● Task requirements
Extract the lines that carry the string "part" from the listing.

● Collected material

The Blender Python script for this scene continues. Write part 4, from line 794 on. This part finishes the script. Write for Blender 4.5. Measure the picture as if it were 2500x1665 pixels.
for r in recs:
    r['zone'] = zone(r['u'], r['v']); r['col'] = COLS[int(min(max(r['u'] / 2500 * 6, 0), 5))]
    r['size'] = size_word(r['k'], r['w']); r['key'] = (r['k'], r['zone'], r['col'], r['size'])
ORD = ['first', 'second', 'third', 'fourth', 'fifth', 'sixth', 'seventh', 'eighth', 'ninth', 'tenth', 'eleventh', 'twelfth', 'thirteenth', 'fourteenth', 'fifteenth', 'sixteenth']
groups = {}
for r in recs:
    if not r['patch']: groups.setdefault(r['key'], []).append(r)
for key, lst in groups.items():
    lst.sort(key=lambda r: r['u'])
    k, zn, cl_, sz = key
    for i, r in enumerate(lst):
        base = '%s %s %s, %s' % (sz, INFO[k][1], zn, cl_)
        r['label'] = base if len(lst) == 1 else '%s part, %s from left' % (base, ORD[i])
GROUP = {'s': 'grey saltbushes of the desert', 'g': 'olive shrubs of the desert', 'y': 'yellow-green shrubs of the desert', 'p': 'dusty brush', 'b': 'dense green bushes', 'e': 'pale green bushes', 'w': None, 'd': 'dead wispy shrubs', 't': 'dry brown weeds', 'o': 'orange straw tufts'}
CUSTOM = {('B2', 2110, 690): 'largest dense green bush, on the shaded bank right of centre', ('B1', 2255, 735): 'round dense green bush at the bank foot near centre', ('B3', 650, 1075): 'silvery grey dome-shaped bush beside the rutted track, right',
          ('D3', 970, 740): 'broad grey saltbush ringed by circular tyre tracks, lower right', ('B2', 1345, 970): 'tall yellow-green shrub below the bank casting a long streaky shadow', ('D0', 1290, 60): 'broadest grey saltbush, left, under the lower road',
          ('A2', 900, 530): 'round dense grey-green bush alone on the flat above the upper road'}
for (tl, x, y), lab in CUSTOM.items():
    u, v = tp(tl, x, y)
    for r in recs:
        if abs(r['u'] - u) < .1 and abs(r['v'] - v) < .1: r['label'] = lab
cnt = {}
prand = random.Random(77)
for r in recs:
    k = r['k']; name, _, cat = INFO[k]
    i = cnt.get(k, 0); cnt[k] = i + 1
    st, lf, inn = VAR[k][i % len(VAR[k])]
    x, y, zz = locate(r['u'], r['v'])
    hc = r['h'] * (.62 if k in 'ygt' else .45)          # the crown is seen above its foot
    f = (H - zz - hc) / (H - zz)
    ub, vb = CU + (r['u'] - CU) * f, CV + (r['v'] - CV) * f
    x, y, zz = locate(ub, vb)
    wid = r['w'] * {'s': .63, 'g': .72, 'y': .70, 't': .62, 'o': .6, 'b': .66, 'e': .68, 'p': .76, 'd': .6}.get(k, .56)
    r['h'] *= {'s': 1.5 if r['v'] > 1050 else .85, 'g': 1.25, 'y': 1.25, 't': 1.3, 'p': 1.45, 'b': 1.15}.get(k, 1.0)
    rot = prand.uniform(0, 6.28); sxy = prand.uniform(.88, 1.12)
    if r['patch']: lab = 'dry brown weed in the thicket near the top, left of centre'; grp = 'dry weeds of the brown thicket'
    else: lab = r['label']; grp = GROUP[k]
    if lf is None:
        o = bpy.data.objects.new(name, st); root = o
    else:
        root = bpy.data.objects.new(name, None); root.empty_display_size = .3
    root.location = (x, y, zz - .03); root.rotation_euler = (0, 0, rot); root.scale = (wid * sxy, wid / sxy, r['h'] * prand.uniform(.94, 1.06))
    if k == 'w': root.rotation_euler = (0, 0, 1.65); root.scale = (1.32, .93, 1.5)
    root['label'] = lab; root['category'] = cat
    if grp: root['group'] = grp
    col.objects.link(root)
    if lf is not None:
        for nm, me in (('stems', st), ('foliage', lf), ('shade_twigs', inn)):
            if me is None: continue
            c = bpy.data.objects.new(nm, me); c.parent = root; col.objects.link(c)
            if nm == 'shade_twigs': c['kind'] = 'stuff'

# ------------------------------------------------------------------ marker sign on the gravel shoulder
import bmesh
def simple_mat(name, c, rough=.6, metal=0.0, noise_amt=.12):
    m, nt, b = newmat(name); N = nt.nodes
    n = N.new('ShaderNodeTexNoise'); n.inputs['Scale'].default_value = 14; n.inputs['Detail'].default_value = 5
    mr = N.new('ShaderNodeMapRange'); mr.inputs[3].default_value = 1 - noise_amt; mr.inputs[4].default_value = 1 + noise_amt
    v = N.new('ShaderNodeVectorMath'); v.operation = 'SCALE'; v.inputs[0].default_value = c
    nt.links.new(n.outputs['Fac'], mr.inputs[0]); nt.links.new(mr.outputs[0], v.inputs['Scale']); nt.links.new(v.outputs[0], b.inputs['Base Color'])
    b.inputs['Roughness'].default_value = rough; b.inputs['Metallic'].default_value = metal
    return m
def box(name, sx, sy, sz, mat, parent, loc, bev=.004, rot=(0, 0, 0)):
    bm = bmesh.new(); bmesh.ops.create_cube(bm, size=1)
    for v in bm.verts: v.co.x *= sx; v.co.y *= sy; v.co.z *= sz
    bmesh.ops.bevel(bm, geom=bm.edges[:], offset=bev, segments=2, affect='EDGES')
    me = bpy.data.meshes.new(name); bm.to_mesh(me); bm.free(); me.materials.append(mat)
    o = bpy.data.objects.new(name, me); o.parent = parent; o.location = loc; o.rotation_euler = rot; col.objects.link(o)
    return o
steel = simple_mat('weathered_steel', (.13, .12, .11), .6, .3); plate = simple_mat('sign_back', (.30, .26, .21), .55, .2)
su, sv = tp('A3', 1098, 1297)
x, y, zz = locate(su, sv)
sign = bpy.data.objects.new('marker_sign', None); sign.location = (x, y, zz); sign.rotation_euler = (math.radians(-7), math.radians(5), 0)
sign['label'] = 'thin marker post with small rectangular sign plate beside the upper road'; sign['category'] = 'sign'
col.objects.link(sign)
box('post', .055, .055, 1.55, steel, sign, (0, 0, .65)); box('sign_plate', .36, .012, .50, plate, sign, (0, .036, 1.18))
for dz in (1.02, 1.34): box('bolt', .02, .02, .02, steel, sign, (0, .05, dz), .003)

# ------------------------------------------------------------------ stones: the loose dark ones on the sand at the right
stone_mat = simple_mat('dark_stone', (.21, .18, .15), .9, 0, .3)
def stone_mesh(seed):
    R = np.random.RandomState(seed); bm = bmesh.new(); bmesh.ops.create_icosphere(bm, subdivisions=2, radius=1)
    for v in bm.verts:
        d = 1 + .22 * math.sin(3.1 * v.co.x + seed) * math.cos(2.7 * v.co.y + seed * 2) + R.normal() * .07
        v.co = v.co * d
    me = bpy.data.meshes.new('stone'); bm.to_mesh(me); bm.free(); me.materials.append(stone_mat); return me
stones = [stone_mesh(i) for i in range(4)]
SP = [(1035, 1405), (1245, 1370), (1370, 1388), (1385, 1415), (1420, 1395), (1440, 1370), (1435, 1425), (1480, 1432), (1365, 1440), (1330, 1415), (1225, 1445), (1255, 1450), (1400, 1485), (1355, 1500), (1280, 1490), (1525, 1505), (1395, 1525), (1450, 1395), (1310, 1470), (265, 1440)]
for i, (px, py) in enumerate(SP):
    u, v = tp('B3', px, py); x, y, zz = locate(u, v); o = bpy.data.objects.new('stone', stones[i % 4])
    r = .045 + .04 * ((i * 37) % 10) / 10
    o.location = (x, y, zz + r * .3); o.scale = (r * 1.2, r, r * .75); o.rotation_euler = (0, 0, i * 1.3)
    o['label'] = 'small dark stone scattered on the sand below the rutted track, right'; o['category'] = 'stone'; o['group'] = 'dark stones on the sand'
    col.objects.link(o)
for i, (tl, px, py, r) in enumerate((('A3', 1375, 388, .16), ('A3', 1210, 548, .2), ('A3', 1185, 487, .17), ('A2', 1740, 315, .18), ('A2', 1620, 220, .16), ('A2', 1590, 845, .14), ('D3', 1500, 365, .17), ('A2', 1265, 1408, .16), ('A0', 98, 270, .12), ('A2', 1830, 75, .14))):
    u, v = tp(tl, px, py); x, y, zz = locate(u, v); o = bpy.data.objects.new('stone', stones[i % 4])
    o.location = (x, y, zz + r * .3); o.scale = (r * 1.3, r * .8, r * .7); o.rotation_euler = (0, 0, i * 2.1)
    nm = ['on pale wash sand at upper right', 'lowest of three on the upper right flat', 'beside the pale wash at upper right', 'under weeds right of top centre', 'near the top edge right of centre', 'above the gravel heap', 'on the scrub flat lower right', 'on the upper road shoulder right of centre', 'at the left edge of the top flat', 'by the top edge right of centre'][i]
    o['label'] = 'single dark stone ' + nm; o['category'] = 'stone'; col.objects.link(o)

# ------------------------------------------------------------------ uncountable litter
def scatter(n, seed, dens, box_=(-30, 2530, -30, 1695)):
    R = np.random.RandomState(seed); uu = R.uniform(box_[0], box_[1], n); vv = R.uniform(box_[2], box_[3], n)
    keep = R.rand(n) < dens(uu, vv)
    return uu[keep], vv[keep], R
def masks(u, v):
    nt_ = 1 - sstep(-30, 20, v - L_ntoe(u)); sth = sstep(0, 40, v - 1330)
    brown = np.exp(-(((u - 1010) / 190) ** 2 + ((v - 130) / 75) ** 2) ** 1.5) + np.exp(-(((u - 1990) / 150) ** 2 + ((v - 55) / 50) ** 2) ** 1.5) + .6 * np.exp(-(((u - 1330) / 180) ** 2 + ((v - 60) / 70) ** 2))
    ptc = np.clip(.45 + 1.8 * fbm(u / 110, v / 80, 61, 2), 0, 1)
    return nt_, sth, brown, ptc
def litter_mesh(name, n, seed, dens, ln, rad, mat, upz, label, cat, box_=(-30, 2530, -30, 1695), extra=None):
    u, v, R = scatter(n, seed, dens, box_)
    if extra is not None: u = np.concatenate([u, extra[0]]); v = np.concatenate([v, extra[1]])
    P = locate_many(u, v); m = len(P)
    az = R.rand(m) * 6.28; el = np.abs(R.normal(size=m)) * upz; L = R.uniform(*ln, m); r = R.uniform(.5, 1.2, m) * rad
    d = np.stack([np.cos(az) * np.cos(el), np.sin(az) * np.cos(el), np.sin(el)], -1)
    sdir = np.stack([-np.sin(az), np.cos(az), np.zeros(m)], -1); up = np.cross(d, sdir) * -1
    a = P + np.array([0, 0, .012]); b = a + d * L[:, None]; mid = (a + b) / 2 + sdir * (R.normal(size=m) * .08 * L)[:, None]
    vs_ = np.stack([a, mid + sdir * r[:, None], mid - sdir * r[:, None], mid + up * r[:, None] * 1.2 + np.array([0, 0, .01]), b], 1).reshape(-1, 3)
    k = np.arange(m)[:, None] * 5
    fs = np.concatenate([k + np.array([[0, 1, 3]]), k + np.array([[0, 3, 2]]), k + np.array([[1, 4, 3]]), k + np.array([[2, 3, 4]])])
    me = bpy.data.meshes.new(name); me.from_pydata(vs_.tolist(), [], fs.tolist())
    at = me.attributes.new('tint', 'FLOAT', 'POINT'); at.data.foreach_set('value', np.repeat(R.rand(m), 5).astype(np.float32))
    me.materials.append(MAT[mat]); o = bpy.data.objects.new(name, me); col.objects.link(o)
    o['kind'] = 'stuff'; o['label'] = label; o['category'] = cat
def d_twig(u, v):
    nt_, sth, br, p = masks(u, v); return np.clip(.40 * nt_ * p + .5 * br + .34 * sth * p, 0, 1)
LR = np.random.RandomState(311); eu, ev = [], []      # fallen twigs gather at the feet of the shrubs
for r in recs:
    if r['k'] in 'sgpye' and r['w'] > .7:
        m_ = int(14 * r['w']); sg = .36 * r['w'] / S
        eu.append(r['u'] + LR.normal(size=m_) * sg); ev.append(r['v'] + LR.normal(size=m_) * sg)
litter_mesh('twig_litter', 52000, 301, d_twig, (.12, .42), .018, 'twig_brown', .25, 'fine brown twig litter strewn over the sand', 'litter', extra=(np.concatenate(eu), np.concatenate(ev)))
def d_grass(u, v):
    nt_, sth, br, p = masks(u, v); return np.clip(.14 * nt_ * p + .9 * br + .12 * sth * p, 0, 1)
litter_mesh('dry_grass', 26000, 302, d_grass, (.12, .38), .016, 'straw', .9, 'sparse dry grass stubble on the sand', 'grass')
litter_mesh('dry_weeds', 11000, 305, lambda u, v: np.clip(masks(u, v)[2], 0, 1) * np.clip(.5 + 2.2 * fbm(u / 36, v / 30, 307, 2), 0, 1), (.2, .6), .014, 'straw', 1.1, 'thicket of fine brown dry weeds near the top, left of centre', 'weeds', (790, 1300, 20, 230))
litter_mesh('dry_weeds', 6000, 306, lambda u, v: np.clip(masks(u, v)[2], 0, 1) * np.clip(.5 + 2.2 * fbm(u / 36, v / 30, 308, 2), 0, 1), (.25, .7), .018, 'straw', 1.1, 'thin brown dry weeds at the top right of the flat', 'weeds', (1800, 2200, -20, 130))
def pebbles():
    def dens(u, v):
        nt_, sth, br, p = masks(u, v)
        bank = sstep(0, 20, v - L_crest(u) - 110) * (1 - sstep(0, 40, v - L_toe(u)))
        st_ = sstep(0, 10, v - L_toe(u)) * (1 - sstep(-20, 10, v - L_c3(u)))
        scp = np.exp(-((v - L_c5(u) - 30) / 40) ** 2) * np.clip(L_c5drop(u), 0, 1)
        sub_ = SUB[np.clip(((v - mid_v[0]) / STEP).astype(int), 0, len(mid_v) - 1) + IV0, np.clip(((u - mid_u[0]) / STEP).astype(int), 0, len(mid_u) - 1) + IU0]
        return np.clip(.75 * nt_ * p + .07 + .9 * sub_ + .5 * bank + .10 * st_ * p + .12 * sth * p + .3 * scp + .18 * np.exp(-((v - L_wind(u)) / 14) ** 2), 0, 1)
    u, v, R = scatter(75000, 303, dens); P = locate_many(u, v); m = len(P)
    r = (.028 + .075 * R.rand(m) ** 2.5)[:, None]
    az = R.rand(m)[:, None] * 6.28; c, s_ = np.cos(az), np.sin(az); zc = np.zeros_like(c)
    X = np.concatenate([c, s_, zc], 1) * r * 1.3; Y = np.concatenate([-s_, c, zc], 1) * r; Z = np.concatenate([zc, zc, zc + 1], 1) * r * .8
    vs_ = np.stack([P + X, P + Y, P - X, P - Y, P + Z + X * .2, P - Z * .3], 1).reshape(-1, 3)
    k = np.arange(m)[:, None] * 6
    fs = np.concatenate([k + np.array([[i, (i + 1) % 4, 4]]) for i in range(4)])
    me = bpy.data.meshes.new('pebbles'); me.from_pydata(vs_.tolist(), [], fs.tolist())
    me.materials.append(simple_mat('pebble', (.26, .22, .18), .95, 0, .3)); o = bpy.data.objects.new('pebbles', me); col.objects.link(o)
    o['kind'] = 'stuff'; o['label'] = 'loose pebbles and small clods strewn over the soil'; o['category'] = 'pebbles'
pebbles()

● Task answer
The Blender Python script for this scene continues. Write part 4, from line 794 on. This part finishes the script. Write for Blender 4.5. Measure the picture as if it were 2500x1665 pixels.
        r['label'] = base if len(lst) == 1 else '%s part, %s from left' % (base, ORD[i])